Por otro lado, ese patrimonio artístico y esos “tesoros” no son propiedad del Papa, ni de los obispos ni del Vaticano, sino de toda la Iglesia (o sea, mil millones de ciudadanos de este mundo). No se puede vender ni dar, pues la mayor parte es herencia histórica u obtenida por donaciones y regalos de diferentes donantes e instituciones que, lógicamente, piden que se respete el destino de su donación: la Iglesia.

El hambre en el mundo no se arregla vendiendo el patrimonio de la Iglesia. En España en el siglo XIX el estado confiscó los bienes eclesiásticos, en teoría, para favorecer a las clases humildes.
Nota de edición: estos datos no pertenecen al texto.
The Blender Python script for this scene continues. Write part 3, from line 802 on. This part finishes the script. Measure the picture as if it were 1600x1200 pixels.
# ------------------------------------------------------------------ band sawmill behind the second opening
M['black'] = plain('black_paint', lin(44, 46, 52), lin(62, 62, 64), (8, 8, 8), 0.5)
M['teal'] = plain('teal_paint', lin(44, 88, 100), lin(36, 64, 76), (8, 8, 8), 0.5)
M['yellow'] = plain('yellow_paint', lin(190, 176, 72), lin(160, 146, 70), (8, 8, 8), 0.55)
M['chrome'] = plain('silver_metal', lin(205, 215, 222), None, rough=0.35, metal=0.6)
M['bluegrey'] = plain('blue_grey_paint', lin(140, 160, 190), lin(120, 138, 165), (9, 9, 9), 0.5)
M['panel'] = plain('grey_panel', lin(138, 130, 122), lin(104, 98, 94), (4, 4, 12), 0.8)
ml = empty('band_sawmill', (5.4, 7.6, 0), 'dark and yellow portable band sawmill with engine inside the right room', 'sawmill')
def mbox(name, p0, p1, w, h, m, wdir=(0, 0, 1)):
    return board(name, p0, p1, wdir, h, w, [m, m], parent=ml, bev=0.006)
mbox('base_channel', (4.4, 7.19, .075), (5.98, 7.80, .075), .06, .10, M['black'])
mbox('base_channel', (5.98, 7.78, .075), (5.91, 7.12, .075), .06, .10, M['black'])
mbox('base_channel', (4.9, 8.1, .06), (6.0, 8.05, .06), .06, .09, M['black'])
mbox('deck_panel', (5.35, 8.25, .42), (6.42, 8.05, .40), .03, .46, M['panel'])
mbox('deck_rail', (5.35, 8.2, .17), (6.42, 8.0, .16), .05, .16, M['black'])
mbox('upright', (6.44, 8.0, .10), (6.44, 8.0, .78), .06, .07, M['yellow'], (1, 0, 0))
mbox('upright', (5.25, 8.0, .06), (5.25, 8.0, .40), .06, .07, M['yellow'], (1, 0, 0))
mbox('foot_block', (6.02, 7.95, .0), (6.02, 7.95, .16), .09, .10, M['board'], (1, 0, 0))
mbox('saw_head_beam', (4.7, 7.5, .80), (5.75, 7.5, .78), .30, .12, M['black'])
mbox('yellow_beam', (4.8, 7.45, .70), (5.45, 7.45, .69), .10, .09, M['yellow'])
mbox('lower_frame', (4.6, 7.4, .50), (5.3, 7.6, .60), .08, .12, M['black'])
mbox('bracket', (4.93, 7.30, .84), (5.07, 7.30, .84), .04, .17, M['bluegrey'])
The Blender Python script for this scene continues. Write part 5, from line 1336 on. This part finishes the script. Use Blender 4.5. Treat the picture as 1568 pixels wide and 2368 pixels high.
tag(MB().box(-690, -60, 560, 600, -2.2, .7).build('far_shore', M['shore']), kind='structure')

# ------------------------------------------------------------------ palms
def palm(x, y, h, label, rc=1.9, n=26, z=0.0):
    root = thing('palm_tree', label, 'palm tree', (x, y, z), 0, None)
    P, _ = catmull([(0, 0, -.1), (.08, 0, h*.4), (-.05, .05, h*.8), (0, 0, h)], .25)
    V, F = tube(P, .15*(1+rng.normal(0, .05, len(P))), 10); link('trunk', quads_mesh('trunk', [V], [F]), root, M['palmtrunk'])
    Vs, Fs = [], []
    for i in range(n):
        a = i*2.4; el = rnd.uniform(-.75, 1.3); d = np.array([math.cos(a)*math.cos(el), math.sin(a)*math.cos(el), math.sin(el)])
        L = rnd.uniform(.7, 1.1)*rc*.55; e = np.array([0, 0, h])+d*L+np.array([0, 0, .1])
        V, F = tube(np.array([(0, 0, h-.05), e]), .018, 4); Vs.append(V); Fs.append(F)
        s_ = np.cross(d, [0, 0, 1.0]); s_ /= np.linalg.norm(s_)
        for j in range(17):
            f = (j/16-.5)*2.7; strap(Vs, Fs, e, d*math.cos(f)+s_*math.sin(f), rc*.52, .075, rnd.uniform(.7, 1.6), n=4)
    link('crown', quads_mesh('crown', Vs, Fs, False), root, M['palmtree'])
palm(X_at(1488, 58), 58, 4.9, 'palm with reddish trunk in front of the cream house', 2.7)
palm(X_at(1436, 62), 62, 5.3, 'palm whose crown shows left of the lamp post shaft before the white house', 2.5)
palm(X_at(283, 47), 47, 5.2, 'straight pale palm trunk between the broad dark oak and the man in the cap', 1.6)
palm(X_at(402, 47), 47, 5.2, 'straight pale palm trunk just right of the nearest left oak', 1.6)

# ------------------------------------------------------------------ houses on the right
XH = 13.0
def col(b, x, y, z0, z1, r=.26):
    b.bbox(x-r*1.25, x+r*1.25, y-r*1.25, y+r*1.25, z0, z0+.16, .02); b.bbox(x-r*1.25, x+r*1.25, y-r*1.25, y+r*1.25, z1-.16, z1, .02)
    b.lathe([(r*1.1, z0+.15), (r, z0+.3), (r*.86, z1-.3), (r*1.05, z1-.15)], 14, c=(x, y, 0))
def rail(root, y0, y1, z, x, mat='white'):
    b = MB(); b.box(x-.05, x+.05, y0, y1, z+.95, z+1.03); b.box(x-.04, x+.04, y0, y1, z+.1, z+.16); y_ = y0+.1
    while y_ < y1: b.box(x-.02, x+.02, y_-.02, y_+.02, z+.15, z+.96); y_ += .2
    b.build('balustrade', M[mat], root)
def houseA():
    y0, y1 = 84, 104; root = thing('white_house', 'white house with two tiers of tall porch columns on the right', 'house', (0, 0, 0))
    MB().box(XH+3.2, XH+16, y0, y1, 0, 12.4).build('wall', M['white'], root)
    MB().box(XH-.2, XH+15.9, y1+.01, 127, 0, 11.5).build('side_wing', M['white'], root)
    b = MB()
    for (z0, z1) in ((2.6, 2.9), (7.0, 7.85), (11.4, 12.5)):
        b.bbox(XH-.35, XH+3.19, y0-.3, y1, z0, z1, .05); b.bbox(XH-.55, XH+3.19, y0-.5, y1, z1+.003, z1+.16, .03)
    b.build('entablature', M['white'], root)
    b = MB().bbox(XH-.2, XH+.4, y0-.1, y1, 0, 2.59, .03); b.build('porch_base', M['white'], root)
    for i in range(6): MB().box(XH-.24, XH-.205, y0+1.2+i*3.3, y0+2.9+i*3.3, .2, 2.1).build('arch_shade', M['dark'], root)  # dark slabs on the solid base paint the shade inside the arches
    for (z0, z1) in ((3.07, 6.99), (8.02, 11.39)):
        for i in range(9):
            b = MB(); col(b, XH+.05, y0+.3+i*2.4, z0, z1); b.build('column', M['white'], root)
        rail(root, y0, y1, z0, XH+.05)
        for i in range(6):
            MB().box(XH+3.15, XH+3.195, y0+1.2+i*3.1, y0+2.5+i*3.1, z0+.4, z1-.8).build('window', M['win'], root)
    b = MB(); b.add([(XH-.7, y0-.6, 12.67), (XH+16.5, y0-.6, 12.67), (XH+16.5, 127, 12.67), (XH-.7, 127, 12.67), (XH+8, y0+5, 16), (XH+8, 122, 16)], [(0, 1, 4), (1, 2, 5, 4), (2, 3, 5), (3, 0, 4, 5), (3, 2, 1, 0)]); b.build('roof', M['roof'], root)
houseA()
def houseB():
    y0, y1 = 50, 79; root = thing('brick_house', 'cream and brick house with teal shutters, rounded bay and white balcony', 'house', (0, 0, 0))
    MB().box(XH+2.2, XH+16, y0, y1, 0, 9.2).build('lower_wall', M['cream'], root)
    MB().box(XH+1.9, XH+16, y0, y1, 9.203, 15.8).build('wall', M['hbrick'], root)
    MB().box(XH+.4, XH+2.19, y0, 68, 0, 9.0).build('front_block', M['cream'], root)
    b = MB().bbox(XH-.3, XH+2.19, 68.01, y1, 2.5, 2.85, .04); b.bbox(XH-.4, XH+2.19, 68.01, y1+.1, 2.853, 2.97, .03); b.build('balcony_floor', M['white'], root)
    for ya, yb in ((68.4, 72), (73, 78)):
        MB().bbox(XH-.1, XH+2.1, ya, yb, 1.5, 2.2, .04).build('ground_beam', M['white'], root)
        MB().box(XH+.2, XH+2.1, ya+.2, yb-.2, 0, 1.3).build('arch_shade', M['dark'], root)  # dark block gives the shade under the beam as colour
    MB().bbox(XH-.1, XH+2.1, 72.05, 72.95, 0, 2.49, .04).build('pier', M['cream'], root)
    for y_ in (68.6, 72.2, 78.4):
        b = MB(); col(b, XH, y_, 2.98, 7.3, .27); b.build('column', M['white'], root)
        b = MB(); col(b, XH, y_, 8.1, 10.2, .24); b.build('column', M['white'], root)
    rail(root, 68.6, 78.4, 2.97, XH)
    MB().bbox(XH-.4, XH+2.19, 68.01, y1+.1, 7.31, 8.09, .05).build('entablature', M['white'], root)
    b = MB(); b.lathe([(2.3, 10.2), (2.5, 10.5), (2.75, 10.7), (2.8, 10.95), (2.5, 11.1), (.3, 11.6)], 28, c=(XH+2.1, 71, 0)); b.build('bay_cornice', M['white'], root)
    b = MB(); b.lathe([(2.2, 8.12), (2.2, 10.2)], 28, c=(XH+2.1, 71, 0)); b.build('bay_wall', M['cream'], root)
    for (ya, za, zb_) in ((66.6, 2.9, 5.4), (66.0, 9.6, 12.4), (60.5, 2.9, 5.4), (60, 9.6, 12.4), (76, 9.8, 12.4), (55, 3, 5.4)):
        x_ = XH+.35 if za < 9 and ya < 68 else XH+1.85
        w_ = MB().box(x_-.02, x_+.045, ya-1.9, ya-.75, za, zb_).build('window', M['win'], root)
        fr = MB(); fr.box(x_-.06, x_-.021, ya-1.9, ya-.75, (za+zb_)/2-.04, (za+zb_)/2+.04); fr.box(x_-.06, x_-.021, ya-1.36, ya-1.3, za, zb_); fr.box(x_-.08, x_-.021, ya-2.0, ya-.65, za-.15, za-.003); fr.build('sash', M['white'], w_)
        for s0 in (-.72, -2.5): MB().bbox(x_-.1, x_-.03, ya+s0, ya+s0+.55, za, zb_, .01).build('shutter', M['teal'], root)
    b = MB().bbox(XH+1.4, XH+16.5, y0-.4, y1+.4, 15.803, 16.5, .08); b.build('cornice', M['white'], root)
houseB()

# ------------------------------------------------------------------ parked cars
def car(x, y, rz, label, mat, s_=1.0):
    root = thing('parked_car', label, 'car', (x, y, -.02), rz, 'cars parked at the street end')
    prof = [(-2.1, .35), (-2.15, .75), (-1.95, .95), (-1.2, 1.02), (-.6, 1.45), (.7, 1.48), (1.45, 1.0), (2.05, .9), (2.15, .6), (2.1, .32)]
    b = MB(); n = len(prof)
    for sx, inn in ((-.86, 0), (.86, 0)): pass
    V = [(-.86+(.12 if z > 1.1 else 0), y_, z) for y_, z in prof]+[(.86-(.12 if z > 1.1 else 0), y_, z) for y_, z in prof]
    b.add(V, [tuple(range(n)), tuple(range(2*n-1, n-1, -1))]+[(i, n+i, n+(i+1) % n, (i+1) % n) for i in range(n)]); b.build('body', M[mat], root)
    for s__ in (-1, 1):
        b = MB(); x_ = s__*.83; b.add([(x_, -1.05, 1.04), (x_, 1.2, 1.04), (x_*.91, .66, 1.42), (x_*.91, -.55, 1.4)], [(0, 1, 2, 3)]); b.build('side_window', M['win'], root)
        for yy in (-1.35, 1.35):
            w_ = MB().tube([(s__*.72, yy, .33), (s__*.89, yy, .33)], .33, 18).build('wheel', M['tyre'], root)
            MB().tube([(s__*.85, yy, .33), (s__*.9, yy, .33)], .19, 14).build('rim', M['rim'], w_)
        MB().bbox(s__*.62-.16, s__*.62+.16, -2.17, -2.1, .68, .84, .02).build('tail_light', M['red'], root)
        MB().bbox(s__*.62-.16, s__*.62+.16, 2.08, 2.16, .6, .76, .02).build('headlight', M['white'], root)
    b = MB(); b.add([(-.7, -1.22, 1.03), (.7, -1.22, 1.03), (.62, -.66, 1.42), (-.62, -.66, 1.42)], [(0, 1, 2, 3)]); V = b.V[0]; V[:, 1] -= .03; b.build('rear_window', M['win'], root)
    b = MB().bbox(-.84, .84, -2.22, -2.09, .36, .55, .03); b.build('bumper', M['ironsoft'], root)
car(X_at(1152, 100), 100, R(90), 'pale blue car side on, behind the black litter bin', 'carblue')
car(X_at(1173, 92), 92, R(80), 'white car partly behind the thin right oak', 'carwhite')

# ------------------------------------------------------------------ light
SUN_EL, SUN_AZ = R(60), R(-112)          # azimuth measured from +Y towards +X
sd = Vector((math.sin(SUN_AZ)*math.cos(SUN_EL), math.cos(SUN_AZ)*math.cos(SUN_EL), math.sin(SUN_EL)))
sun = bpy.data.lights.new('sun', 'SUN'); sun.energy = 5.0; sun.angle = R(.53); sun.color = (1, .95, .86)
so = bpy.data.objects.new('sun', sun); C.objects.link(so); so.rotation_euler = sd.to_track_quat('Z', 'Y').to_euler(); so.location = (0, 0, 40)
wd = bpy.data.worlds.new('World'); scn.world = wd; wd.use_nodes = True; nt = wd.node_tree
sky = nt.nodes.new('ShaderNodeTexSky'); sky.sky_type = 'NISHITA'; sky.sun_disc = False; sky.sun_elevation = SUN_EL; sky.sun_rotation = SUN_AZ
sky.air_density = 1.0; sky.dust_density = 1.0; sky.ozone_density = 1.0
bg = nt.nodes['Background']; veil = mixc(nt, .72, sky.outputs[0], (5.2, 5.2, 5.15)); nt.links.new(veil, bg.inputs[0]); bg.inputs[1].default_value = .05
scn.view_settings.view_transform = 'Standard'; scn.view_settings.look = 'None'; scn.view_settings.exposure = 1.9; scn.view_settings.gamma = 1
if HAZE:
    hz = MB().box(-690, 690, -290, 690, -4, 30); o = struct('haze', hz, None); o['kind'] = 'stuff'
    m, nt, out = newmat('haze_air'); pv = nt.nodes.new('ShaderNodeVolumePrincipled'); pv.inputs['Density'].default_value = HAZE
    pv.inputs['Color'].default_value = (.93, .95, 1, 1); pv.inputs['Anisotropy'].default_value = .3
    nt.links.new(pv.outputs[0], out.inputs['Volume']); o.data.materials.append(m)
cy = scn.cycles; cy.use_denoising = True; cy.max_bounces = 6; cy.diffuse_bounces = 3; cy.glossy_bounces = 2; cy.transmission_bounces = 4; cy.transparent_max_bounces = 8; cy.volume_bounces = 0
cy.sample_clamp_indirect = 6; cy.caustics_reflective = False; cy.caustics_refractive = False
La mayoría de estos bienes fueron malvendidos a unos cuantos nobles y millonarios. Muchos los abandonaron o los revendieron, incluso a magnates extranjeros. Nuestro país ha perdido así obras valiosísimas de su patrimonio artístico. A los pobres no les tocó nada.

También hay que tener en cuenta que el patrimonio artístico de la Iglesia es patrimonio de la humanidad. La Iglesia lo está cuidando a sus expensas y recaudando fondos para mantenerlo y abrirlo a todo el mundo, porque sabe que así ofrece cultura y educación. Si hay beneficios, ¿no es mejor que se destinen a las obras sociales y misiones de la Iglesia? ¿O es preferible que todo ese patrimonio lo gestione una empresa privada para su lucro?

Para acabar con el hambre del mundo es necesaria la voluntad de los gobiernos y mucha conciencia ciudadana. Con sólo el 10 % de lo que cuesta una guerra, o con menos del 5 % de lo que los estados han inyectado a los bancos para superar la crisis (ojo al dato) el hambre se podría superar. Ya veis que el problema no está en las riquezas de la Iglesia, sino en la falta de escrúpulos de los gobernantes, en la codicia y en la mala administración de los recursos mundiales. Si se quisiera, el hambre ya estaría resuelto hace décadas, y con mucho menos coste que lo que cuesta, por ejemplo, una misión espacial o el arsenal con que se arman muchos países, incluidos países en vías de desarrollo, como la India.

La Iglesia en España

Ahora mismo, la Iglesia en España no recibe dinero del estado directamente. El estado deriva a la Iglesia lo que los ciudadanos, por propia voluntad, destinan en su declaración de la renta, marcando la casilla correspondiente. O sea, que sólo hace de intermediario. Además, si tuviéramos que cuantificar todos los gastos en: educación, servicios sociales, atención a ancianos, niños, etc. que la Iglesia ahorra al estado, la cifra sería astronómica. Está calculado: más de 5.000 millones de euros. ¿Cuánto da el estado a la Iglesia a través del IRPF? 100 millones de euros. Es fácil ver de qué lado está la balanza.

La Iglesia está totalmente involucrada con los pobres. No hace demagogia, está a su lado. Como institución tendrá sus defectos, soy el primero en reconocerlos, pero comparados con el bien real que está haciendo, son nimiedades al lado de su enorme labor.